Comenzamos nuestro recorrido acompañados por un par de niños pequeños quienes entonaba a su saber y entender una canción, con lo que esperaban ganarse unos pesos. Les dimos unas monedas y continuamos nuestro camino. Para llegar a la caseta turística de los ejidatarios locales quienes administran los refugios tuvimos que pasar por un largo pasillo de locales construidos de madera, formados uno tras otro a ambos lados. A aquella hora estaban casi todos cerrados pero lo cuantioso de los mismos daba una idea de la afluencia turística que debía invadir aquel paraje en temporada alta. Pagamos una módica cantidad por el acceso al refugio y nos fue asignado un guía, a quien en ese momento consideramos innecesario. Juan Manuel, nuestro guía, era agradable, educado, paciente y comprensivo. Esto último lo digo porque el largo camino de subida obligaba a efectuar múltiples paradas para recuperar el aliento. Pasamos el tiempo platicando sobre el bosque, las mariposas, su viaje y demás pormenores de aquel pequeño insecto.
El bosque estaba dominado por Oyameles, un bello pino con delgadas y alargados hojas, preferido por las Monarcas. La temporada estaba comenzando, hacía apenas 10 días que habían comenzado a llegar desde el sur de Canadá y el norte de los estados unidos. Tan sólo una tercera parte de su población total había llegado al refugio por lo que esperábamos ver pocas mariposas. Al ser apenas el inicio de la temporada habíamos pocos turistas. El estado de la montaña era impecable. Todo limpio, bien mantenido, muchos letreros acompañan la subida informando sobre los detalles de aquella minúscula y fortachona especie. Los guías hacían hincapié permanentemente en el cuidado con las mariposas, no sólo en cuidar no pisarlas o tocarlas sino también en el respeto por su santuario guardando tanto silencio como fuera posible. Poco a poco, según íbamos ascendiendo, la cantidad de mariposas crecía considerablemente. En varios tramos podían observarse cientos de ellas volando entre los árboles. Pequeñas, lejanas, volando alto.

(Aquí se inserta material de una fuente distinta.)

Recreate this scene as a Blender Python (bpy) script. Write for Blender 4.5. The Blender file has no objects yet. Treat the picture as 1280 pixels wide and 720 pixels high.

Con las piernas medio agarrotadas y el aliento faltando en nuestro interior llegamos al punto donde se concentran la mayoría de las mariposas. El espectáculo fue sobrecogedor. El silencio se te mete en el cuerpo. Los ojos se abren al máximo, buscando captar la magnificencia del espectáculo en todo su esplendor. Miles y miles de mariposas pasaban volando a centímetros de nosotros, con ese vuelo frágil y errático que las impulsa de tal forma que parece casualidad que puedan controlar su dirección. En algún momento de silencio casi absoluto alcanzamos a distinguir aquel tenue sonido. Parecía ser el viento lo que en realidad era el aletear de las Monarcas. El callado susurro producido por miles de pequeñas alas nos hizo temblar y nos robó el control sobre nuestros lacrimales. Casi sollozando, con la boca abierta y una sonrisa tan grande como podía contener nuestro rostro, admiramos por largos minutos aquella oleada de mariposas pasar a nuestro lado en su búsqueda por un lugar de descanso. 4,500 kilómetros de distancia recorre aquel bello insecto, huyendo de su crudo invierno para llegar a las montañas Michoacanas, donde cada año se congregan por millones, se detienen por 4 ó 5 meses y en un loco esfuerzo reinician su viaje de regreso a sus tierras del norte. ¿Cuántos siglos habrán presenciado esta sutil migración? ¿Cuántas generaciones habremos tenido la dicha de admirar este gran viaje? La naturaleza nos dio ese fin de semana un regalo, de esos que difícilmente se olvida y por los que el resto de la vida vale la pena vivir.